ROMA. Attualmente sono decine gli airgun impiegati per la ricerca di giacimenti d’idrocarburi in mare, e svariate le settimane di continue e violente detonazioni, a intervalli di circa dieci-quindici secondi dall’impatto sonoro.
Strumenti utilizzati nelle prospezioni geofisiche in molte aree marine, gli airgun generano bolle di aria compressa nell’acqua. Gli effetti dannosi delle esplosioni sull’ecosistema marino, e nel Mediterraneo, sono documentati in numerosi studi. Questo il motivo per cui Greenpeace Italia ha chiesto al ministro dell’Ambiente Sergio Costa e al ministro dello Sviluppo Economico Luigi Di Maio una norma per vietarne per sempre l’uso mari italiani.
«È ora che questa follia si concluda, non ha alcun senso continuare a bombardare il nostro mare per estrarre riserve limitate che non ci garantiscono nessuna indipendenza energetica, ma solo rischi ambientali ed economici. Chiediamo a chi in passato ha sostenuto la battaglia per fermare le trivelle, e che adesso è al governo del Paese, di agire in maniera coerente, vietando gli airgun. In mare nessuna area è idonea a questo tipo di attività», ha dichiarato Giorgia Monti, responsabile della campagna Mare di Greenpeace Italia.

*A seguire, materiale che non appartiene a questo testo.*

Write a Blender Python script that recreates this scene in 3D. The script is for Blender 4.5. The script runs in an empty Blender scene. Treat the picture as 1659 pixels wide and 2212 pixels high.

Negli ultimi anni Greenpeace ha elaborato tre rapporti che segnalano come l’industria petrolifera, dall’Adriatico allo Ionio, fino ad arrivare allo Stretto di Sicilia, non abbia avuto scrupoli a bombardare aree di rilevante pregio naturalistico, importanti per le risorse della pesca, e in cui sono presenti tartarughe, balene, o altri cetacei.
Secondo l’organizzazione ambientalista, se l’Italia vuole davvero rispettare l’Accordo di Parigi sul clima, non può sfruttare le poche riserve d’idrocarburi disponibili, ma deve puntare su efficienza e fonti rinnovabili, pertanto chiede che si apra un confronto sulle prospettive energetiche del Paese.